■ Set task
Give every line below again, exactly.

>> begin

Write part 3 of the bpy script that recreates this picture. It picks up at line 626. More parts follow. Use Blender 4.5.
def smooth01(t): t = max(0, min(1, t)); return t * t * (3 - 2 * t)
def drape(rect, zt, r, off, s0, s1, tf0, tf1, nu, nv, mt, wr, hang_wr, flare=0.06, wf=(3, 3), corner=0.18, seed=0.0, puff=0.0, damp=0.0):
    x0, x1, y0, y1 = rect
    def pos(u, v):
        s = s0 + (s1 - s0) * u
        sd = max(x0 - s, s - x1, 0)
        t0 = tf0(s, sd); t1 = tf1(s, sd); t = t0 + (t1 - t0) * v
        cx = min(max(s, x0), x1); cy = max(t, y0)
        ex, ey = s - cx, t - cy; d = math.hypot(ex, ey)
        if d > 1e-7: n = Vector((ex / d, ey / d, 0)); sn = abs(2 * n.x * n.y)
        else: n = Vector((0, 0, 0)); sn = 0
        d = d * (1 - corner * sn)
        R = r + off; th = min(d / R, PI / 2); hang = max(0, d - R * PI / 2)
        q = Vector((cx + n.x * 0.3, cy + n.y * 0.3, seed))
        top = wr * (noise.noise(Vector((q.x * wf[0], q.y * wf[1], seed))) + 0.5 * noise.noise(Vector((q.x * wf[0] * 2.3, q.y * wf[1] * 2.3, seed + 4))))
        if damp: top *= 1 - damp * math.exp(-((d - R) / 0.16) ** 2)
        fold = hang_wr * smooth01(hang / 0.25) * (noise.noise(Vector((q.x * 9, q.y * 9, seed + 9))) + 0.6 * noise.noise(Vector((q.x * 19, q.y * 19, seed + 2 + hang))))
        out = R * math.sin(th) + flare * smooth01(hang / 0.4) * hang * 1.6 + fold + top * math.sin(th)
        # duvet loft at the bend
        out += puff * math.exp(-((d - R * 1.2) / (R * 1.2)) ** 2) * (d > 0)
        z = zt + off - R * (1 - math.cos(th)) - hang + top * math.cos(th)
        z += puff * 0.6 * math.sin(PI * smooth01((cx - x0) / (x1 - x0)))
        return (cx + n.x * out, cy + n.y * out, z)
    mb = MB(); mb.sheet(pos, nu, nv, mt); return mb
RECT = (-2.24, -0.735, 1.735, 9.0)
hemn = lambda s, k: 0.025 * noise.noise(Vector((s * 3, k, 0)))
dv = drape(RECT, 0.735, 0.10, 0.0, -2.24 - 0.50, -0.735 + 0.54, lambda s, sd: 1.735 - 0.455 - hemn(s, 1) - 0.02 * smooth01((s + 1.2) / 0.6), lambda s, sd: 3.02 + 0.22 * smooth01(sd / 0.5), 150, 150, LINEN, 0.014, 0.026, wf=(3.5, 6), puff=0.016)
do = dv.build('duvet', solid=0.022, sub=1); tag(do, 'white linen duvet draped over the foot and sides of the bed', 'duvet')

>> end

■ Complete output
Write part 3 of the bpy script that recreates this picture. It picks up at line 626. More parts follow. Use Blender 4.5.
def smooth01(t): t = max(0, min(1, t)); return t * t * (3 - 2 * t)
def drape(rect, zt, r, off, s0, s1, tf0, tf1, nu, nv, mt, wr, hang_wr, flare=0.06, wf=(3, 3), corner=0.18, seed=0.0, puff=0.0, damp=0.0):
    x0, x1, y0, y1 = rect
    def pos(u, v):
        s = s0 + (s1 - s0) * u
        sd = max(x0 - s, s - x1, 0)
        t0 = tf0(s, sd); t1 = tf1(s, sd); t = t0 + (t1 - t0) * v
        cx = min(max(s, x0), x1); cy = max(t, y0)
        ex, ey = s - cx, t - cy; d = math.hypot(ex, ey)
        if d > 1e-7: n = Vector((ex / d, ey / d, 0)); sn = abs(2 * n.x * n.y)
        else: n = Vector((0, 0, 0)); sn = 0
        d = d * (1 - corner * sn)
        R = r + off; th = min(d / R, PI / 2); hang = max(0, d - R * PI / 2)
        q = Vector((cx + n.x * 0.3, cy + n.y * 0.3, seed))
        top = wr * (noise.noise(Vector((q.x * wf[0], q.y * wf[1], seed))) + 0.5 * noise.noise(Vector((q.x * wf[0] * 2.3, q.y * wf[1] * 2.3, seed + 4))))
        if damp: top *= 1 - damp * math.exp(-((d - R) / 0.16) ** 2)
        fold = hang_wr * smooth01(hang / 0.25) * (noise.noise(Vector((q.x * 9, q.y * 9, seed + 9))) + 0.6 * noise.noise(Vector((q.x * 19, q.y * 19, seed + 2 + hang))))
        out = R * math.sin(th) + flare * smooth01(hang / 0.4) * hang * 1.6 + fold + top * math.sin(th)
        # duvet loft at the bend
        out += puff * math.exp(-((d - R * 1.2) / (R * 1.2)) ** 2) * (d > 0)
        z = zt + off - R * (1 - math.cos(th)) - hang + top * math.cos(th)
        z += puff * 0.6 * math.sin(PI * smooth01((cx - x0) / (x1 - x0)))
        return (cx + n.x * out, cy + n.y * out, z)
    mb = MB(); mb.sheet(pos, nu, nv, mt); return mb
RECT = (-2.24, -0.735, 1.735, 9.0)
hemn = lambda s, k: 0.025 * noise.noise(Vector((s * 3, k, 0)))
dv = drape(RECT, 0.735, 0.10, 0.0, -2.24 - 0.50, -0.735 + 0.54, lambda s, sd: 1.735 - 0.455 - hemn(s, 1) - 0.02 * smooth01((s + 1.2) / 0.6), lambda s, sd: 3.02 + 0.22 * smooth01(sd / 0.5), 150, 150, LINEN, 0.014, 0.026, wf=(3.5, 6), puff=0.016)
do = dv.build('duvet', solid=0.022, sub=1); tag(do, 'white linen duvet draped over the foot and sides of the bed', 'duvet')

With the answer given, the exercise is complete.